The rest of the field remains fragmented. Republican Chad Bianco places third on 12 percent, up from 8 percent previously, while former Health and Human Services Secretary Xavier Becerra climbs six points to 10 percent. 

Democrat Katie Porter holds steady at 8 percent, with San Jose Mayor Matt Mahan at 7 percent, Antonio Villaraigosa at 5 percent and Tony Thurmond at 2 percent.

Seventeen percent of likely voters remain undecided, underscoring how unsettled the race remains even as early ballots are distributed.

Shifting Coalitions and a Volatile Race

Patterns inside the data point to shifting coalitions rather than a uniform surge. 

Steyer’s support among independent voters fell sharply—from 24 percent to 11 percent—while Bianco rose notably with that group, from 4 percent to 14 percent.

Among Democrats, Becerra’s support more than doubled, indicating consolidation within part of the party even as the overall vote remains split.

The cost of living continues to dominate voter concerns, cited by 41 percent of respondents—more than three times as many as those choosing the next-highest issue, homelessness—and both Hilton and Steyer drew 22 percent support among those voters, suggesting neither has yet broken decisively on the state’s central economic issue.

What Other Polls Show

Other polling broadly shows a similar competitive but fragmented landscape. 

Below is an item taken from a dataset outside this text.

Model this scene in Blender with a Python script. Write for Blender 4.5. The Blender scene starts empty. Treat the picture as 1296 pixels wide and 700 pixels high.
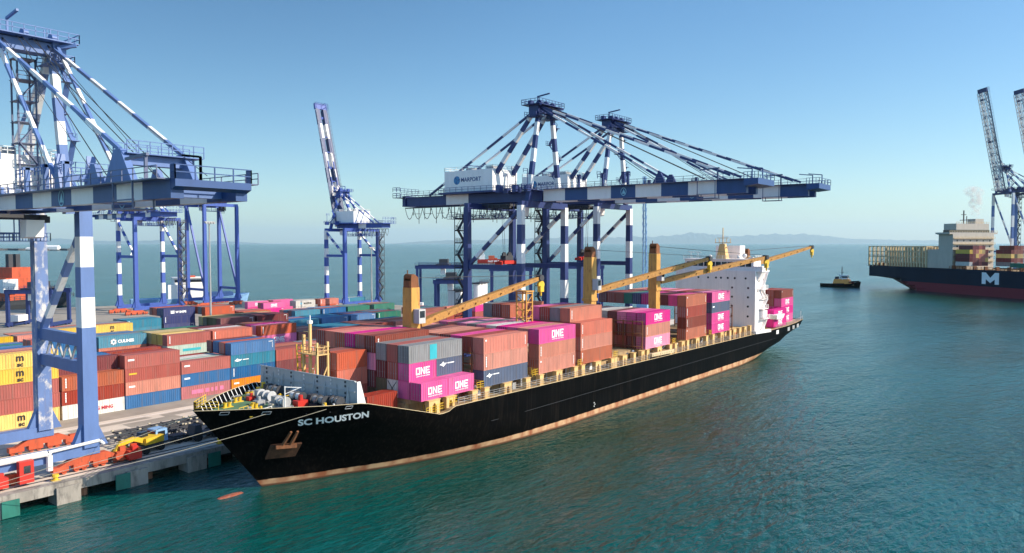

An Emerson College poll conducted April 14–15 among 1,000 likely voters, using a mixed-mode approach of voter file contacts and online panels, found Hilton leading with 17 percent, followed by Steyer and Bianco at 14 percent each; the survey reported a margin of error of plus or minus 3 percentage points.

RealClearPolitics’ polling average, covering surveys from April 14 through May 1, placed Hilton at 18.5 percent and Steyer at 16 percent, a narrower but consistent lead for the Republican candidate.

Taken together, the data suggests a race defined by volatility rather than momentum. 

Hilton’s post-debate bump is statistically meaningful but still sits within a crowded and highly competitive field, where multiple candidates remain within striking distance of the second-place cutoff.

With the second major debate hosted by CNN now completed—but no polling yet available to measure its impact—the trajectory seen after the first debate offers a clear signal: televised performances, at this late stage, can still move the numbers.

Update: 05/06/26, 11:28 a.m. ET. This article has been updated with a statement from Steve Hilton’s campaign.